巡礼記-11
巡礼から一年以上が経った。
巡礼記も途中まで書いてそのままになってしまった。
改めて自分が書いたものを読み返してみて、この巡礼がどれほど大きい体験だったかを改めて知った。
続きを書こうにも、あの時のことを思い出せない自分が居る。
でも、記憶としては残っていなくても、この身体が覚えていることはきっとあるだろう。
その体内記憶はきっと今の暮らしにも息づいているだろう。
あ、ひとつ思い出したので書いてみよう。
九州に入って福岡を歩いている時のことだった。
舗装路を歩くと足も身体も痛いので、歩道の植え込みがあるとそこを歩くようにしていた。

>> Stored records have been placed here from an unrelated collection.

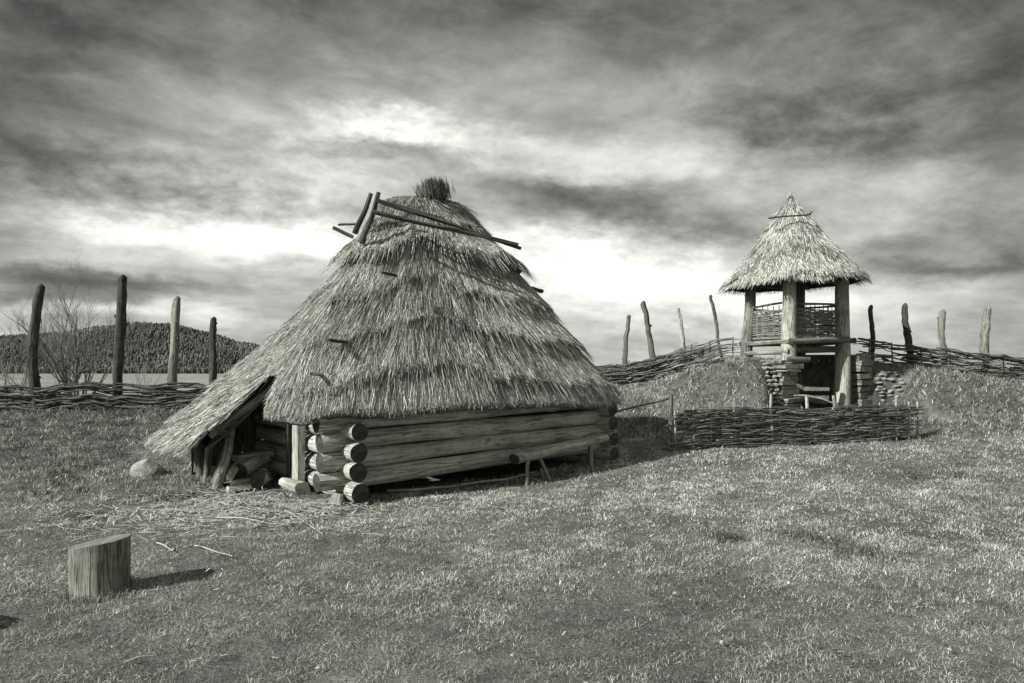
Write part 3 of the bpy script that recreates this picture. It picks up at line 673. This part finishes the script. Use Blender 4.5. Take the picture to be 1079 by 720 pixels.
# ------------------------------------------------------------ wattle fences
def wattle(name, line, h, n_lay, rad, Lr, stakes, label, group=None, jit=.03, loose=.05, stake_r=.022, layers=2, hfun=None, depth=.10, pieces=1.0, bot=0.0, stake_mat='mid_post', rb=(.05, .95)):
    """line: list of (x,y) along the ground; rods woven horizontally in and out of the stakes"""
    pts = [Vector((x, y, 0)) for x, y in line]; seg = [(pts[i+1]-pts[i]).length for i in range(len(pts)-1)]; T = sum(seg)
    def at(d):
        d = min(max(d, -.3), T+.3); i = 0
        while i < len(seg)-1 and d > seg[i]: d -= seg[i]; i += 1
        u = (pts[i+1]-pts[i])/seg[i]; return pts[i]+u*d, Vector((-u.y, u.x, 0))
    o3 = (pts[0].x, pts[0].y, tz(pts[0].x, pts[0].y))
    root = empty(name, o3, label=label, cat='fence', group=group)
    mb = MB(o3); sp = .48
    for lay in range(n_lay):
        zf = bot+(lay+.5)/n_lay
        for _ in range(max(1, round(T/((Lr[0]+Lr[1])/2)*pieces*1.25))):
            L = random.uniform(*Lr); d0 = random.uniform(-.25, max(0.1, T-L+.25)); n = max(4, int(L/.16)); ph = math.pi*(lay % 2)+random.uniform(-.5, .5)
            r = random.uniform(*rad); tilt = random.gauss(0, loose); P_ = []; yoff = random.uniform(-1, 1)*depth*.4
            w3 = random.uniform(-2.5, 2.5); w1, w2 = random.uniform(0, 6.28), random.uniform(1.5, 4)
            for i in range(n+1):
                d = d0+L*i/n; c, nn = at(d); hh = h if hfun is None else h*hfun(d/T)
                z = tz(c.x, c.y)+hh*zf+tilt*(i/n-.5)*L*.5+math.sin(w1+i/n*w2*L)*jit*.5+random.uniform(-.3, .3)*jit*.3
                q = c+nn*(math.sin(d/sp*math.pi+ph+w3*i/n)*depth*.30+yoff*1.1); P_.append(Vector((q.x, q.y, max(z, tz(q.x, q.y)+.005))))
            mb.rnd = min(1, max(0, random.triangular(rb[0], rb[1], .35)))
            mb.tube(P_, [r*(1-.55*i/n) for i in range(n+1)], 5, seed=random.random(), rough=.1, cap=True, emi=0)
    mb.build('woven_branches', 'twig', root)
    for k, (d, top, r, lean) in enumerate(stakes):
        c, nn = at(d*T); z = tz(c.x, c.y); m2 = MB(o3); hh = h if hfun is None else h*hfun(d)
        plen(m2, (c.x, c.y, z-.1), (c.x+lean, c.y, z+hh+top), r, r*.8, 5, .015, 7, seed=300+k); m2.build('stake', [stake_mat, 'pale_end'], root)
    return root
def solve(px, py, Y0):                                 # ground point under a pixel near distance Y0
    Yd = Y0
    for _ in range(60): Yd = .7*Yd+.3*(CAMH-tz((px-CX)/FPX*Yd, Yd))*FPX/max(py-HY, 8)
    return ((px-CX)/FPX*Yd, Yd)
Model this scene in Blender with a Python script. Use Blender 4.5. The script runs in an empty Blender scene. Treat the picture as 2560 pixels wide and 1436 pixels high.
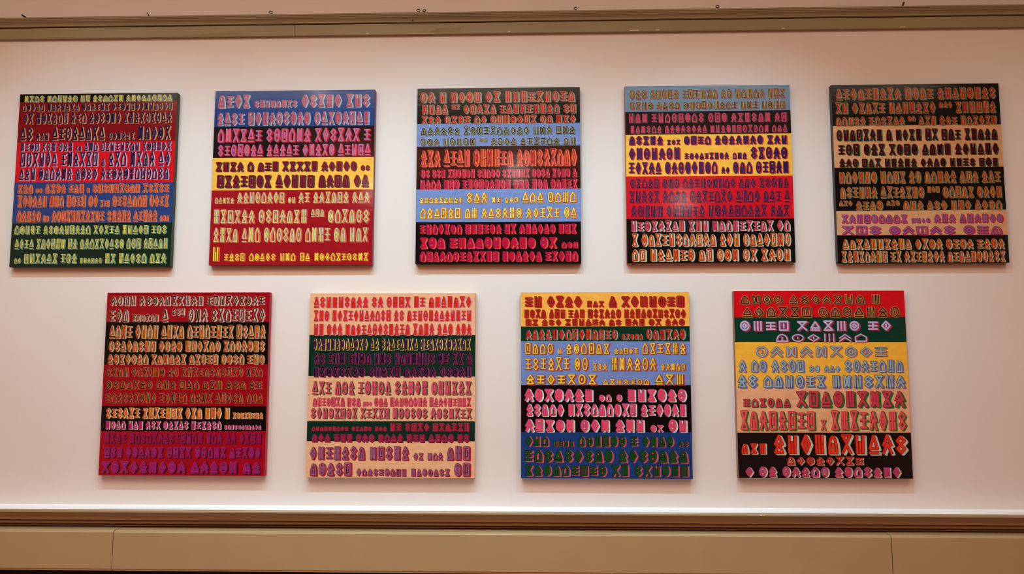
import bpy, math, random
from mathutils import Vector, Matrix

S = 0.9                                   # one painting is 0.90 m wide; layout below is in painting widths
EYE = 1.60                                # camera height above the floor
T = 0.036                                 # thickness of a painted panel
WALL_Y = T + 0.0005                       # plane of the wall behind the panels
C = bpy.context.scene.collection
sc = bpy.context.scene

# ------------------------------------------------------------------ camera
F_PX, YAW, PITCH, ROLL, DIST = 2089.273, math.radians(-1.8245), math.radians(5.9253), math.radians(0.0329), 4.983085 * S
fw = Vector((math.sin(YAW) * math.cos(PITCH), math.cos(YAW) * math.cos(PITCH), math.sin(PITCH)))
rt = Vector((math.cos(YAW), -math.sin(YAW), 0.0))
up = rt.cross(fw)
r2 = math.cos(ROLL) * rt + math.sin(ROLL) * up
u2 = -math.sin(ROLL) * rt + math.cos(ROLL) * up
CAM = Vector((0.0, -DIST, EYE))
cd = bpy.data.cameras.new('camera')
cam = bpy.data.objects.new('camera', cd)
C.objects.link(cam)
m = Matrix((r2, u2, -fw)).transposed().to_4x4()
m.translation = CAM
cam.matrix_world = m
cd.sensor_width = 36.0
cd.lens = F_PX / 2560 * 36.0
cd.clip_start = 0.05
cd.clip_end = 60
sc.camera = cam


def point(px, py, y):
    """The place in the room seen at photograph pixel (px, py) on the vertical plane y."""
    d = fw + r2 * ((px - 1280) / F_PX) - u2 * ((py - 718) / F_PX)
    return CAM + d * ((y - CAM.y) / d.y)


def z_at(py, y, px=1280):
    return point(px, py, y).z


# ------------------------------------------------------------------ world, lamps, exposure
sc.view_settings.view_transform = 'Standard'
sc.view_settings.look = 'None'
sc.view_settings.gamma = 1.0
sc.view_settings.use_curve_mapping = False
sc.view_settings.exposure = 0.0
w = bpy.data.worlds.new('world')
sc.world = w
w.use_nodes = True
w.node_tree.nodes['Background'].inputs[0].default_value = (1.0, 0.62, 0.40, 1)
w.node_tree.nodes['Background'].inputs[1].default_value = 0.02

COOL = (0.39, 0.75, 0.93)


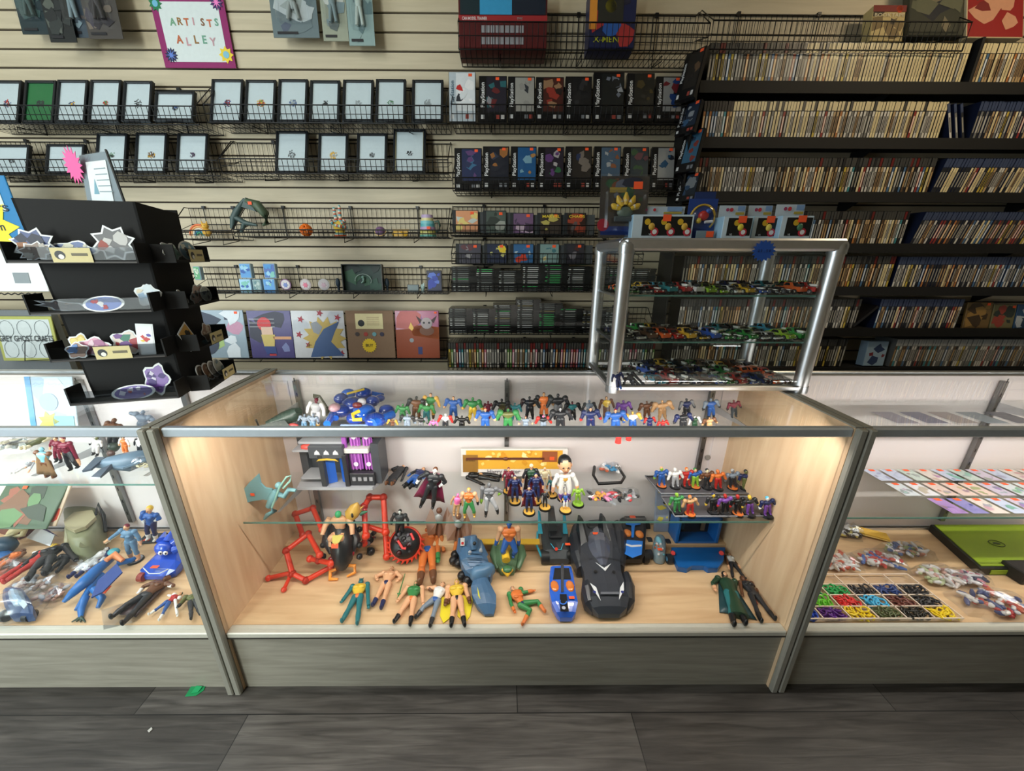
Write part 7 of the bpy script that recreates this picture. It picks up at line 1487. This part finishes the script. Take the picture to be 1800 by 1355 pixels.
m = MB(); m.tube([q(468, 745, .012), q(500, 735, .02), q(520, 728, .03), q(525, 722, .045)], [.008, .022, .024, .012], M((46, 66, 58), .4), 9); m.prism([q(455, 748, .02), q(500, 738, .03), q(512, 752, .008), q(480, 756, .006)], (0, -.3, 1), .006, M((66, 72, 70), .4)); m.tube([q(450, 738, .05), q(455, 750, .01), q(462, 752, .01)], .003, BLK, 5); m.ell(q(515, 748, .01), (.018, .008, .008), M((190, 70, 70), .35)); tag(m.build('dark_vehicle'), 'dark green and grey toy vehicle at the left end of the top shelf', 'toy vehicle')
m = MB(); m.tube([q(552, 700, .055), q(562, 696, .06), q(575, 716, .03)], .004, M((60, 60, 46), .4), 6); m.prism([q(550, 692, .06), q(562, 694, .06), q(558, 700, .05), q(550, 698, .05)], (0, -.5, 1), .004, M((60, 60, 46), .4)); m.cyl(q(575, 716, .03), q(577, 730, .0), .006, .008, M((60, 60, 46), .4), 6); tag(m.build('toy_weapon'), 'dark olive toy hammer standing beside the blue robot', 'toy weapon')
for x in (535, 550): figure('small blue grey doll pair member near the left end, %s one' % ('left' if x < 540 else 'right'), (x, 728), (x, 757), TZ, 'stand', c='steel steel steel dark steel ldblue red steel', w=1.3, simple=True)

figure('dark blue figure standing at the left of the tabletop case floor', (1084, 652), (1088, 684), ZT+.0135, 'stand', c='navy navy navy dark navy navy blue navy', w=1.2, simple=True)
figure('dark grey figure crouching on the tabletop case floor', (1102, 656), (1122, 682), ZT+.0135, 'stand', c='dark dark dark dark steel dark dark dark', w=1.4, lh=(1096, 678), rh=(1134, 678), simple=True)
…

そこは高速道路の下の植え込みで、一面にシロツメグサが生えていた。
そこを歩いている時、ふと 「あ、四葉のクローバーが見つかる」 と思った。
しかしそこに座り込んで探すでもなく、トッコトコットコ結構な勢いで歩いている。
なのに「見つかる」というその思いはだんだんと確信になってゆく。
なんなんだろう、この感覚は。
そして歩き続けるうちに、実際に四葉のクローバーを見つけたシーンが見えた。
頭の中のスクリーンにその映像が見えたのだった。
確信はますます深まった。
そしてトットコトットコ歩きながら、その時は訪れた。
不意に四葉のクローバーが目に飛び込んで来たのだった。
これは説明のしようがないのだけれど、確かに体験したこと。
この感覚は今も身体に残っている。
そして同じような体験をその後も普通の暮らしの中でしている。
これにはコツがあって、それはその直感に執着しないこと。
でもその直感をしっかり感じ取ってあげること。
感じ取ったらもうそれで十分なんだ。
結果が起ころうと起こるまいと、それはもう今とは関係のない過去なんだ。
そうやって暮らしていると、見逃していた直感をだんだん拾えるようになってくる。
そういうものなんだってことが、わかってしまうんだね。